---------- Given data

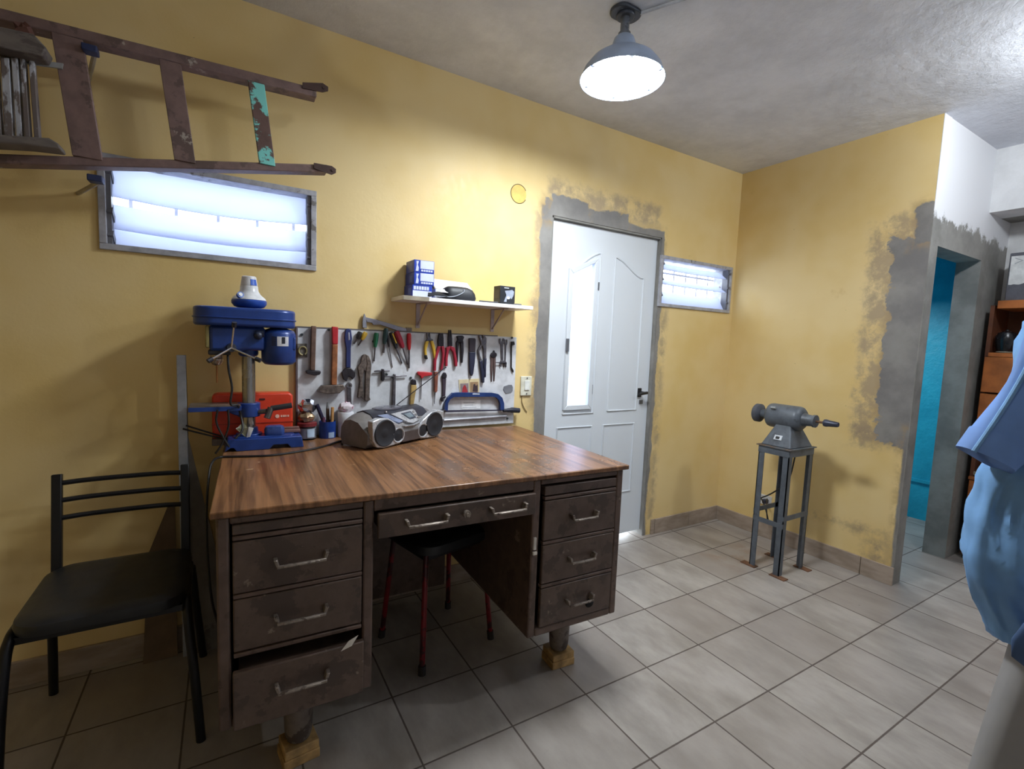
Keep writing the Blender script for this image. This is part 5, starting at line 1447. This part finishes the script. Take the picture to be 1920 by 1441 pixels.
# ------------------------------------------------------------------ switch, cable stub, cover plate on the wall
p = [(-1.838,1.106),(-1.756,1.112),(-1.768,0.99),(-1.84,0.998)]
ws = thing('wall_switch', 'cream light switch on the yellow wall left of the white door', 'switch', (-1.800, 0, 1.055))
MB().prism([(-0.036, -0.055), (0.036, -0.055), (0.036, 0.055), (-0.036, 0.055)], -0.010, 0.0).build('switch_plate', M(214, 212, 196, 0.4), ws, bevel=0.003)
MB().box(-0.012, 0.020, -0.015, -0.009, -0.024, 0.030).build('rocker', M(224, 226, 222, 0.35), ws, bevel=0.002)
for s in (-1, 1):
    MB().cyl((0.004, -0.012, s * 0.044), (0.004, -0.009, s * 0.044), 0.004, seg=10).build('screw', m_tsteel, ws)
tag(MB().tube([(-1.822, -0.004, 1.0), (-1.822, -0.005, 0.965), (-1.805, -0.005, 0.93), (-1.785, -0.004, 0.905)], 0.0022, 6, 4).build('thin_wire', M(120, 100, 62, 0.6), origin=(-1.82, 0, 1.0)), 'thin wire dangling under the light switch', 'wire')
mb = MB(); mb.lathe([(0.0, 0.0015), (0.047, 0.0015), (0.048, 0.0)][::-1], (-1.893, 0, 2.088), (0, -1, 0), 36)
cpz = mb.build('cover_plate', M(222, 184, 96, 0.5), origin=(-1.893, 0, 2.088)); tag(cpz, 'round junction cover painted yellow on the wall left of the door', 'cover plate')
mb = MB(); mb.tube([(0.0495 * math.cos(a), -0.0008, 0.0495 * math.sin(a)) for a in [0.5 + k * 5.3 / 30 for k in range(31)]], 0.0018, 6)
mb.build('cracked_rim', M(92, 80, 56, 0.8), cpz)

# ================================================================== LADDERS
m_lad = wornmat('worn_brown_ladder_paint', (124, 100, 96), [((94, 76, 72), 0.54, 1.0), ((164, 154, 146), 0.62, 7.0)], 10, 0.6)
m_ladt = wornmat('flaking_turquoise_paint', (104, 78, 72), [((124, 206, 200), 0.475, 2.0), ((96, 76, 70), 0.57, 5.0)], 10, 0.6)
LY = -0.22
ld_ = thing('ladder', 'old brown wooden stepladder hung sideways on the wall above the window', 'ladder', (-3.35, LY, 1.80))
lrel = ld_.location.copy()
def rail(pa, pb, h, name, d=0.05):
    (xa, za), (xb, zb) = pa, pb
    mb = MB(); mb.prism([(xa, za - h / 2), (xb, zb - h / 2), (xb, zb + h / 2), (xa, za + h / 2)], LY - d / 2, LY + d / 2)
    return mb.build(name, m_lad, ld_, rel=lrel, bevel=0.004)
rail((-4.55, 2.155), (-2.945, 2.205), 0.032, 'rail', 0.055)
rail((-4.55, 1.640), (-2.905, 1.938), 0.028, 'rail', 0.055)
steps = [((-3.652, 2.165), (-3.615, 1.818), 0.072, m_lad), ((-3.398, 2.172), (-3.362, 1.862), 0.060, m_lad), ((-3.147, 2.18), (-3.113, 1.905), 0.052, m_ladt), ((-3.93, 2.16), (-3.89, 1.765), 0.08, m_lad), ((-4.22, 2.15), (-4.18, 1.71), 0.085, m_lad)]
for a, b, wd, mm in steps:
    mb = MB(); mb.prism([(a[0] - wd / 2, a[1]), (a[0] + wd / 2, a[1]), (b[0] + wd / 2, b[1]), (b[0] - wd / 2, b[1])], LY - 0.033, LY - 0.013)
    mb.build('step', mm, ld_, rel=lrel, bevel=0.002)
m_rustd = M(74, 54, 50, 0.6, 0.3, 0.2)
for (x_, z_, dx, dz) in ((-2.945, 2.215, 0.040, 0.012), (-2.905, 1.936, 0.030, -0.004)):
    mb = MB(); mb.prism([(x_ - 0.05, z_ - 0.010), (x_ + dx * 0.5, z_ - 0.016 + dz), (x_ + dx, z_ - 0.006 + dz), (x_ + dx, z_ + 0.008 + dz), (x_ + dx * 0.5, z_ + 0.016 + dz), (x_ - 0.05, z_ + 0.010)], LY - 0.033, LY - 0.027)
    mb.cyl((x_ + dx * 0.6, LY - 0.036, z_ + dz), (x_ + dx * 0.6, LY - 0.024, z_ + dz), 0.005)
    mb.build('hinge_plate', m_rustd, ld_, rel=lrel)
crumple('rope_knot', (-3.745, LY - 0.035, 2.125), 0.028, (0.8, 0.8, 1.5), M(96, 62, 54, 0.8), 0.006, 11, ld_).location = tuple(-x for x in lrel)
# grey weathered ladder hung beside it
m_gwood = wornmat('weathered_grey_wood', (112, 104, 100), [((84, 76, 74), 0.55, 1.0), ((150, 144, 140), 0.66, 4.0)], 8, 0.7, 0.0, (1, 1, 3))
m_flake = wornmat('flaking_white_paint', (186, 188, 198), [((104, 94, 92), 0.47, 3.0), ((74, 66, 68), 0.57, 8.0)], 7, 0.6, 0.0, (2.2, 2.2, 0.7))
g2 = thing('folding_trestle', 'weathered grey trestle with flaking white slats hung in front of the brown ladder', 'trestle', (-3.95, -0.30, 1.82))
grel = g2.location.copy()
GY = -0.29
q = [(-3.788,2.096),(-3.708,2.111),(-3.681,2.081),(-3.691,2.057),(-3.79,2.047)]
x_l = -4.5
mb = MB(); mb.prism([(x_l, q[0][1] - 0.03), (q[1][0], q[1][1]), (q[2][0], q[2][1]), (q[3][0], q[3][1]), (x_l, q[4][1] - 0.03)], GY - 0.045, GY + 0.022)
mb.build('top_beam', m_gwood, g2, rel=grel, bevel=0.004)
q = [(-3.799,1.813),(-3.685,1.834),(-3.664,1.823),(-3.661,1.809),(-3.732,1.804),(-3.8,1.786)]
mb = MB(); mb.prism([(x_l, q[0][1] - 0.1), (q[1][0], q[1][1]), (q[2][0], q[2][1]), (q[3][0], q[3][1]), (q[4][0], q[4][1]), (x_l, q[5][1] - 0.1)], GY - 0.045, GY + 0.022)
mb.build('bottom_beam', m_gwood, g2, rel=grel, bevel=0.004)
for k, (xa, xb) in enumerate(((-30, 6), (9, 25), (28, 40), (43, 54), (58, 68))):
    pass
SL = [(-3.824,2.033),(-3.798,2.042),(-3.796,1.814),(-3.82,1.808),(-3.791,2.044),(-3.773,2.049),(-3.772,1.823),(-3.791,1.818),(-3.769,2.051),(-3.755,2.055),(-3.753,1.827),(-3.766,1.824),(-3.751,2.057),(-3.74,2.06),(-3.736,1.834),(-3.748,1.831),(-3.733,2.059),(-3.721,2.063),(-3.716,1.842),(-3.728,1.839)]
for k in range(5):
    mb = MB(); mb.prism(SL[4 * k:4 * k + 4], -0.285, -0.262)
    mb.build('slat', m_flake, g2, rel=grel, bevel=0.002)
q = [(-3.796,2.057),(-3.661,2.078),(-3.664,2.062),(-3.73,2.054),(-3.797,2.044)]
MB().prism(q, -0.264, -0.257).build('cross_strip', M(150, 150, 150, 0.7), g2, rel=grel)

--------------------
---------- Given data

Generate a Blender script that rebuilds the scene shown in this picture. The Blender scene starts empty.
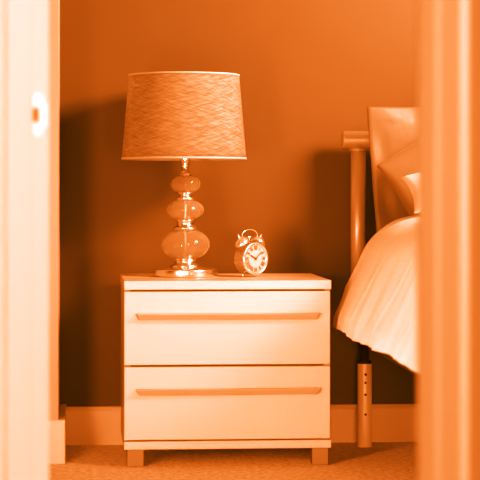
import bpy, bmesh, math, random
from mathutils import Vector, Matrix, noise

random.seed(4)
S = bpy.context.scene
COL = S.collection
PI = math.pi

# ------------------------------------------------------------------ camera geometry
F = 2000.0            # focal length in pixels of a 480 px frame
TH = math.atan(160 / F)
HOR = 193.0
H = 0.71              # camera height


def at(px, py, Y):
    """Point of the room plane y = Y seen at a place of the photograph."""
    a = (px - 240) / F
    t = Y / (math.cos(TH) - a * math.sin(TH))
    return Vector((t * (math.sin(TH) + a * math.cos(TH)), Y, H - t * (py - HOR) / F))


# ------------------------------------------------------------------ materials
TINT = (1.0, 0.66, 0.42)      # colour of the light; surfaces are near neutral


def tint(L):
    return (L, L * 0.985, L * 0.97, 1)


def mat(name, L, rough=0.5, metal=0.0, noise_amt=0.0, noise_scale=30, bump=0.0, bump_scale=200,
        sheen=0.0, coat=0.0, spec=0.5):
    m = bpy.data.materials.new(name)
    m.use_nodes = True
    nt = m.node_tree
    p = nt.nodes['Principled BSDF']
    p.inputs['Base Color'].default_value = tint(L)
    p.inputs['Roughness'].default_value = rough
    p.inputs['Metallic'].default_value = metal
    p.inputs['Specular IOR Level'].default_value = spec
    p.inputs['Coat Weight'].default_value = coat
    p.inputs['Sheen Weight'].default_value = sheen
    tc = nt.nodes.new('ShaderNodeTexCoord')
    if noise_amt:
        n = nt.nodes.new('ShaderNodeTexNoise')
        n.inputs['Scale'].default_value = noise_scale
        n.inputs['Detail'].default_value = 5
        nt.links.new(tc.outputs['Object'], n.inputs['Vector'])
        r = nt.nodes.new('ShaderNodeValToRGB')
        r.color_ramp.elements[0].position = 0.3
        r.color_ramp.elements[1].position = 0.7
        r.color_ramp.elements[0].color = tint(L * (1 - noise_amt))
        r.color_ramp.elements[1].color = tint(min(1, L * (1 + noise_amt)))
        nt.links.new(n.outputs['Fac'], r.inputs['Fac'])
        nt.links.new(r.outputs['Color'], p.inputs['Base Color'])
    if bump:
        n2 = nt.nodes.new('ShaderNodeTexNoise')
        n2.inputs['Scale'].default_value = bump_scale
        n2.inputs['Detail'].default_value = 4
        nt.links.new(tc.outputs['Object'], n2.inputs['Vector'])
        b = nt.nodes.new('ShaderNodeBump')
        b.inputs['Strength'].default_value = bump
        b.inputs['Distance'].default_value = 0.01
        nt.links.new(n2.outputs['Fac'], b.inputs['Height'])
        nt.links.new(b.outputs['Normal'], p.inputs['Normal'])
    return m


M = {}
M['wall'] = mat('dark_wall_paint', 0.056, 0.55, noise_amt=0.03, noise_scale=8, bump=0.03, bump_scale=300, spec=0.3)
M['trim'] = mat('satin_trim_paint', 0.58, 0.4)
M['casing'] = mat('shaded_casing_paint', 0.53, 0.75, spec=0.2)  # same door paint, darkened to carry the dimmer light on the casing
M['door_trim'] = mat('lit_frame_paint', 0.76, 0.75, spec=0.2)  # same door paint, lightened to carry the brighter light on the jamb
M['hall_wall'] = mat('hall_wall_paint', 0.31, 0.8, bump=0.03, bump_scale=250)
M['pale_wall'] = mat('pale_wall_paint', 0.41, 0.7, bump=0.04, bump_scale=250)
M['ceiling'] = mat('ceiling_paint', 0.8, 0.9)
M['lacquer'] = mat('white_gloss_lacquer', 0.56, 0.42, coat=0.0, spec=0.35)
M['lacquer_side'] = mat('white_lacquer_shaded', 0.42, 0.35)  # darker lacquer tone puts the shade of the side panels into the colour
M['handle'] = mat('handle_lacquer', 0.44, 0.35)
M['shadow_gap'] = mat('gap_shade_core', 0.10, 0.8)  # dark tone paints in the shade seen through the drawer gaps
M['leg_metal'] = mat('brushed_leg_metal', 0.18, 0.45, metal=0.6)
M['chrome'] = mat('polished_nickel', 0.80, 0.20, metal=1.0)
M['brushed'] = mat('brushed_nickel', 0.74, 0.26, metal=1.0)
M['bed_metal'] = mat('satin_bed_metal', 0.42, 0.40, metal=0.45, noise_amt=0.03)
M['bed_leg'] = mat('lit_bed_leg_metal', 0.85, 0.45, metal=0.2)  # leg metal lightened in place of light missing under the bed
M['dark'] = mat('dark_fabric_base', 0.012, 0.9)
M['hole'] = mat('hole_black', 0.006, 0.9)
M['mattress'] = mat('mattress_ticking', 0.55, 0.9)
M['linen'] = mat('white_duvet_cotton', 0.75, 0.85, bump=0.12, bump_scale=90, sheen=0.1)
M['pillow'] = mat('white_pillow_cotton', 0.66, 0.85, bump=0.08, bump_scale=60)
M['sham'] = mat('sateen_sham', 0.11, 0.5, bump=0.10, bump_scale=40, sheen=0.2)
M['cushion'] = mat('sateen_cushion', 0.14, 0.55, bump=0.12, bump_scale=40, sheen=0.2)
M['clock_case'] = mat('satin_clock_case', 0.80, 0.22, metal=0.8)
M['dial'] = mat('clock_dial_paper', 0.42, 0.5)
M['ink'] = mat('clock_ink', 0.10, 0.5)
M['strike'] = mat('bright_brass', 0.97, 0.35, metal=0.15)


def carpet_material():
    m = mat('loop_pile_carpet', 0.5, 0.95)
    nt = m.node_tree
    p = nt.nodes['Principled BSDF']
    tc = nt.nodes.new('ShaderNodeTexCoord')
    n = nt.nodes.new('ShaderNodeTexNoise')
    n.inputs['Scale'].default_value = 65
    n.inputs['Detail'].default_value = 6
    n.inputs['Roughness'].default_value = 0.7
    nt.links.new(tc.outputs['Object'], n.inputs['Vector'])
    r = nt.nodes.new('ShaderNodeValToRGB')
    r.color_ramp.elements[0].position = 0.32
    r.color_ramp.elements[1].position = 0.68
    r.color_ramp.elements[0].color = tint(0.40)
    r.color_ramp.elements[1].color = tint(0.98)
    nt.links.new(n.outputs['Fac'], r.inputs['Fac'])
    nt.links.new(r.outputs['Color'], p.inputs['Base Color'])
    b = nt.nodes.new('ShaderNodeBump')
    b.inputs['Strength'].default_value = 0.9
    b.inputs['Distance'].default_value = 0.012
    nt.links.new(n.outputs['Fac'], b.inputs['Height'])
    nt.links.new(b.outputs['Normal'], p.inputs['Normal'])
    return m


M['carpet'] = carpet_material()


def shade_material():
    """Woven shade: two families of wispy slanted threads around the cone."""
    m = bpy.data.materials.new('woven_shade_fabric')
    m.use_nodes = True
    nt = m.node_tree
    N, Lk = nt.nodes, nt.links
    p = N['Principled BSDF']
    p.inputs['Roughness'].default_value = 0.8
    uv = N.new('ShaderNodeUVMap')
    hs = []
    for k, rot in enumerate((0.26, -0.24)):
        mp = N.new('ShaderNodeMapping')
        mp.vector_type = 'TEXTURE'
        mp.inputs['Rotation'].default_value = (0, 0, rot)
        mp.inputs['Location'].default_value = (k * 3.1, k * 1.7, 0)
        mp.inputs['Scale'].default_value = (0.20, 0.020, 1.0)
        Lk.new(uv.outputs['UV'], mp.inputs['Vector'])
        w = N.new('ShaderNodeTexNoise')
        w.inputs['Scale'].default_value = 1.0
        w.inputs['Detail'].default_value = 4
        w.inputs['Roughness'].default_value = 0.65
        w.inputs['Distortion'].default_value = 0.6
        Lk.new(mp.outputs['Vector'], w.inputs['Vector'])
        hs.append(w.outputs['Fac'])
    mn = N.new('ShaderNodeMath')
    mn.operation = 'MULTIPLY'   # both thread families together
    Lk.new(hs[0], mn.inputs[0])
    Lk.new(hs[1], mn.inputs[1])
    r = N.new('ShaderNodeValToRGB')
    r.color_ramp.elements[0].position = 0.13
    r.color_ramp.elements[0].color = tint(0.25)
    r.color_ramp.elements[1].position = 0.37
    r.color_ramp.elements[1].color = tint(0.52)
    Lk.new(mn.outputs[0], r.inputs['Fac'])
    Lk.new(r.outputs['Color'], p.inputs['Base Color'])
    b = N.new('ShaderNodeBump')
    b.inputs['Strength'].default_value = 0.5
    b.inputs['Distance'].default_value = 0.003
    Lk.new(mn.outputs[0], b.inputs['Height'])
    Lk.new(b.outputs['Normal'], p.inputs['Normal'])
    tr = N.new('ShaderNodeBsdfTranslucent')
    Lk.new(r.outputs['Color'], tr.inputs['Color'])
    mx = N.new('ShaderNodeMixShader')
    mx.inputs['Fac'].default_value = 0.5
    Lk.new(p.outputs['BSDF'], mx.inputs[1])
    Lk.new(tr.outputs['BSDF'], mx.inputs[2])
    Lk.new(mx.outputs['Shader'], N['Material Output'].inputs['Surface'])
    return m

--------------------

Pictures in the material above should be skipped; print exactly the lines from the one with "Generate a Blender" through the one with "# camera height".

> **Result of the exercise**:
Generate a Blender script that rebuilds the scene shown in this picture. The Blender scene starts empty.
import bpy, bmesh, math, random
from mathutils import Vector, Matrix, noise

random.seed(4)
S = bpy.context.scene
COL = S.collection
PI = math.pi

# ------------------------------------------------------------------ camera geometry
F = 2000.0            # focal length in pixels of a 480 px frame
TH = math.atan(160 / F)
HOR = 193.0
H = 0.71              # camera height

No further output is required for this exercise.